Israele, cerimonia in ricordo dei 4mila falascia morti nel deserto

Israele

di Roberto Zadik

I Leader della Comunità etiope in Israele durante la cerimonia in ricordo delle vittime durante l'operazione Moses
I Leader della Comunità etiope in Israele durante la cerimonia in ricordo delle vittime durante l’operazione Moses

Una storia dolorosa e sconosciuta e nascosta per 31 anni che il sito Ynet riporta alla luce con un interessante articolo. Il portale fa sapere che in questi giorni la Comunità israelo-etiope ha tenuto la sua annuale cerimonia di commemorazione degli ebrei etiopi morti in massa durante la cosiddetta operazione Moses realizzata fra il 1984 e il 1985 dal Mossad in collaborazione con la Cia.
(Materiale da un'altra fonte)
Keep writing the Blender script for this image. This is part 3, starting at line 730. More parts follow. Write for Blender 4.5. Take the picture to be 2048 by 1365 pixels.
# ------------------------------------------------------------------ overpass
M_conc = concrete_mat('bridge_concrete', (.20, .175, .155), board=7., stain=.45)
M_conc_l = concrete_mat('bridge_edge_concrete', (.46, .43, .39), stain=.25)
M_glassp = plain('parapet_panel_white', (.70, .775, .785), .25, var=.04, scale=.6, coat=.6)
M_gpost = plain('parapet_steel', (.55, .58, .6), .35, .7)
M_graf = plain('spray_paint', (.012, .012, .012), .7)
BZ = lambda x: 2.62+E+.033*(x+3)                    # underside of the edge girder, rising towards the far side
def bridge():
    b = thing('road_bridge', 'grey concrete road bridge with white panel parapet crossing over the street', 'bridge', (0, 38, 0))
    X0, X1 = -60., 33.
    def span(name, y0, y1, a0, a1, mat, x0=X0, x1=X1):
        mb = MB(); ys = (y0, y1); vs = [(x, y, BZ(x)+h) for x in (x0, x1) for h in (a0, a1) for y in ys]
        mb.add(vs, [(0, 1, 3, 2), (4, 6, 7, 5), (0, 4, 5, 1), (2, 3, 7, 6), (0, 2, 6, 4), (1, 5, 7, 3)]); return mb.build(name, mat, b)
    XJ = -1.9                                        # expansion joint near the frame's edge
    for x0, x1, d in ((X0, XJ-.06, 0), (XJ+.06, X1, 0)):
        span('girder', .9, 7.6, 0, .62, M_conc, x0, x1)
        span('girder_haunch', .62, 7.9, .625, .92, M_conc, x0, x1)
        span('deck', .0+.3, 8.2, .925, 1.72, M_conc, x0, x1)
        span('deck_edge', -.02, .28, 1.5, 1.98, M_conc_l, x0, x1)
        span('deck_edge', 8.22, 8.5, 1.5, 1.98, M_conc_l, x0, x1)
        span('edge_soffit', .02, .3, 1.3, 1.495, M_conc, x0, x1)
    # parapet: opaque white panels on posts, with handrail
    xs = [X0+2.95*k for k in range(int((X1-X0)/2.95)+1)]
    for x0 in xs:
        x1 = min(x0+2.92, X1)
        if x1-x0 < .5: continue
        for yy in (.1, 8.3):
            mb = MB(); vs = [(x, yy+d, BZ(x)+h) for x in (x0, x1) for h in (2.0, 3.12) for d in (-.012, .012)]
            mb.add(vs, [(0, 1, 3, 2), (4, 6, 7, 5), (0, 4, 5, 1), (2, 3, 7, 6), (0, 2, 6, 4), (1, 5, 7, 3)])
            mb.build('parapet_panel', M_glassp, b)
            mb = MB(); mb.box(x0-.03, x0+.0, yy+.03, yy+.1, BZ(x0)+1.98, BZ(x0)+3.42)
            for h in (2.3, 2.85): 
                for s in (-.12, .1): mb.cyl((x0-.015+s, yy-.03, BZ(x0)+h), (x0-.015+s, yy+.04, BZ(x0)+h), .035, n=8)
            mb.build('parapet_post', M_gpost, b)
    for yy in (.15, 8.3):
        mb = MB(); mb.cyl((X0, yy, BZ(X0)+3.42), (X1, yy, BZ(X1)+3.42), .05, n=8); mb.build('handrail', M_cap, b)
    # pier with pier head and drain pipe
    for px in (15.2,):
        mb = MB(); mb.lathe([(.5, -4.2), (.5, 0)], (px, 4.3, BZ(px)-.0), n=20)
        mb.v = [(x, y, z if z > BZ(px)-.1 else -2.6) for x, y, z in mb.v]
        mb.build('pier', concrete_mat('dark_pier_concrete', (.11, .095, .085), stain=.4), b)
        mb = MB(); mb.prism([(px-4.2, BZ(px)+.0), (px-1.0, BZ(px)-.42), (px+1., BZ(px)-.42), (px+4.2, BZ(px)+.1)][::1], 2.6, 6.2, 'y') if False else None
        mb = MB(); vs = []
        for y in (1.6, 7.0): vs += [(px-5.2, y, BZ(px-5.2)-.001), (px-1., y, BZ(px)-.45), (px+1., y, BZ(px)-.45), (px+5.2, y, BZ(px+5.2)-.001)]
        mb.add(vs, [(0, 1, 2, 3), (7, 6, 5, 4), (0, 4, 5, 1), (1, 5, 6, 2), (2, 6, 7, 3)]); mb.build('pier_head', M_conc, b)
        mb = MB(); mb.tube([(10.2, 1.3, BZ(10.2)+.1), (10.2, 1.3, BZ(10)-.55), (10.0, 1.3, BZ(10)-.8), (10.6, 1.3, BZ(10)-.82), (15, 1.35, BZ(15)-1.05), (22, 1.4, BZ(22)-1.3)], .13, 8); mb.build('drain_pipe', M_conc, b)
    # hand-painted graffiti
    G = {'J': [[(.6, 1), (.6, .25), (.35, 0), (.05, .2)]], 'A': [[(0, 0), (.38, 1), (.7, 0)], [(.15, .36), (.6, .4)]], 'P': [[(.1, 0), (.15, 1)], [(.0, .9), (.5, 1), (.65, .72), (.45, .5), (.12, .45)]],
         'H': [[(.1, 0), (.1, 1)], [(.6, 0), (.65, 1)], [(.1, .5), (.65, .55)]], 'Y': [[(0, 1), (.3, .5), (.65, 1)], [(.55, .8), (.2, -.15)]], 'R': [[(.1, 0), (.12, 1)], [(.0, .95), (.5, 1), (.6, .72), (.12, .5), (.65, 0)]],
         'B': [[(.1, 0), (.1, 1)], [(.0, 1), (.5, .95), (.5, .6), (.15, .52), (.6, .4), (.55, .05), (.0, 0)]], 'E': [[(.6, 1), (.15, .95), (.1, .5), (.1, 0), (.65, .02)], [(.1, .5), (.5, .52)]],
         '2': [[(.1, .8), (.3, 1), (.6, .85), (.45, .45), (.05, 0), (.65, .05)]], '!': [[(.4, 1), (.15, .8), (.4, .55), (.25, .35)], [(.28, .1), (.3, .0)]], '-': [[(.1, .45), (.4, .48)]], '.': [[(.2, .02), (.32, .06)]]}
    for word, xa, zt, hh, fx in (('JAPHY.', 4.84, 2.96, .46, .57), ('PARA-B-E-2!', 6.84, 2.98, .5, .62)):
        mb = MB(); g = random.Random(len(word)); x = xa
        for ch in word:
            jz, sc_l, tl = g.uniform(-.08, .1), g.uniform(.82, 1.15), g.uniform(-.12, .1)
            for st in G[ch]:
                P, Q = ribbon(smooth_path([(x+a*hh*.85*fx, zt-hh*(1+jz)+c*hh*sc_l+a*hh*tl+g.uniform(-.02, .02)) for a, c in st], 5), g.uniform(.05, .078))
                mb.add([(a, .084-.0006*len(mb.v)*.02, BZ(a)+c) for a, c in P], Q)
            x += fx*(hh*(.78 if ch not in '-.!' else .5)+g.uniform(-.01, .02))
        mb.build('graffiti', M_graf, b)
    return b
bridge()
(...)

Durante la carestia che colpì l’Etiopia, gli ebrei del Paese si rifugiarono per disperazione nei campi profughi in Sudan e da lì aspettarono che gli israeliani venissero a prenderli per portarli nella Terra Promessa al riparo da fame e sofferenze. Invece durante l’attesa di prendere l’aereo, a notte fonda, metà di loro sono morti cercando di raggiungere a piedi e senza mezzi il Sudan di fame, stenti e malattie.

La cerimonia si è tenuta lunedì 6 giugno durante Yom Yerushalaim sul Monte Herzl nelle vicinanze dello Yad Vashem e vi hanno partecipato diverse istituzioni israeliane dal Primo Ministro Nethanyahu, al presidente Rivlin e al nuovo ministro per l’Immigrazione Sofa Landver del partito Israel Beitenu) oltre ai membri delle famiglie delle persone decedute nel deserto del Sudan. Un evento molto sentito in cui le autorità, sia Rivlin che Nethanyahu, si sono soffermati sul bisogno di lottare contro razzismo e discriminazioni verso la comunità etiope per errori passati nel procedimento di assorbimento nella società.

A questo proposito Nethanyahu ha detto che “metto in primo posto problematiche come il razzismo che nel nostro Stato non hanno posto” e rivolgendosi agli ebrei etiopi li ha incoraggiati così” siete parte integrante della nostra nazione e uguali a tutti gli altri suoi cittadini.” “Rendiamo omaggio” ha continuato “alle migliaia di vittime ce sono cadute durante la loro camminata dall’Etiopia a Israele e quest’anno abbiamo aggiunto i nomi dei caduti alla statua in ricordo di quanto accaduto in collaborazione con l’Organizzazione Mondiale del Sionismo. Un piccolo gesto per commemorare un enorme numero di morti. conserveremo eternamente il loro ricordo e troviamo consolazione nel fatto che noi abbiamo coronato il loro sogno di vivere a Sion e a Gerusalemme”.

Parole accorate anche dal Presidente Rivlin “l’immigrazione ebraica in Israele, chiamata Aliyah, richiede non solo agli immigrati ma anche al Paese di capire e essere consapevoli del viaggio che gli immigrati fanno per arrivare fino a qui, nonostante le buone intenzioni, spesso le autorità per l’immigrazione non riescono a immedesimarsi in questo sforzo”. Nel suo intervento, egli ha concluso “ora le sfide sono tante e Israele deve continuare a correggere i suoi errori per rendere più ospitale il Paese verso gli immigrati che fanno l’Aliyah. Anche una società modello come quella Israeliana è nata dal sangue, dalle lacrime e dal sudore a prezzo di un duro lavoro e di costanti cambiamenti. Dobbiamo impegnarci di più per diffondere una vicenda unica nel suo genere come l’Aliyah degli ebrei etiopi che hanno vissuto grandi sofferenze per questo, venendo spesso incarcerati, uccisi e presi come ostaggi dai regimi etiopi e sudanesi. La loro vicenda resta una fondamentale tappa della storia di Israele”.